Abstract

Information-bearing acoustic changes (IBACs) in the speech signal are highly important for speech perception. This has been demonstrated for full-spectrum sentences using cochlea-scaled entropy (CSE; Stilp and Kluender, 2010 PNAS) and noise-vocoded sentences using an adapted metric (CSECI; Stilp et al., 2013 JASA). While IBACs appear fundamental to speech perception most broadly, Stilp et al. tested a single set of vocoder parameters, obscuring the breadth and depth of perceptual reliance upon these acoustic changes. Here, TIMIT sentences were noise-vocoded with variable spectral resolution (4-24 spectral channels spanning 300–5000 Hz), variable temporal resolution (4–64 Hz amplitude envelope cutoff frequency), or combinations therein. High-CSECI or low-CSECI sentence intervals were replaced with speech-shaped noise. As spectral resolution decreased, IBACs became more important for sentence understanding, especially at 6–12 channels. At high spectral resolutions, performance nearly overcame replacement of low-CSECI intervals but not high-CSECI intervals.

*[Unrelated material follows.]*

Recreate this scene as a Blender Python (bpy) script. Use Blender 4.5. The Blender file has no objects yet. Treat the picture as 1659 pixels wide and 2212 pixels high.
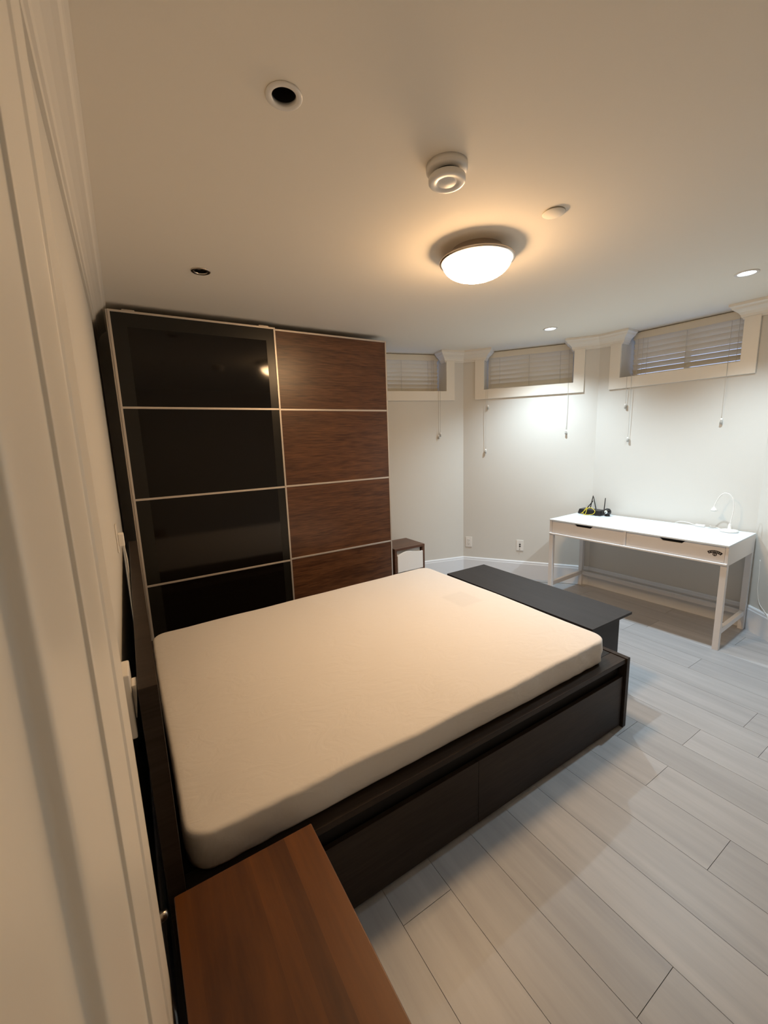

Importance of IBACs at different temporal resolutions was largely driven by overall intelligibility, suggesting CSECI has sufficient temporal resolution at low modulation frequencies. Data exploring spectral-temporal tradeoffs will also be presented. Peak-picking strategies in CIs select and stimulate channels according to their amplitudes, but results suggest additional perceptual benefit may be offered by encoding IBACs as well.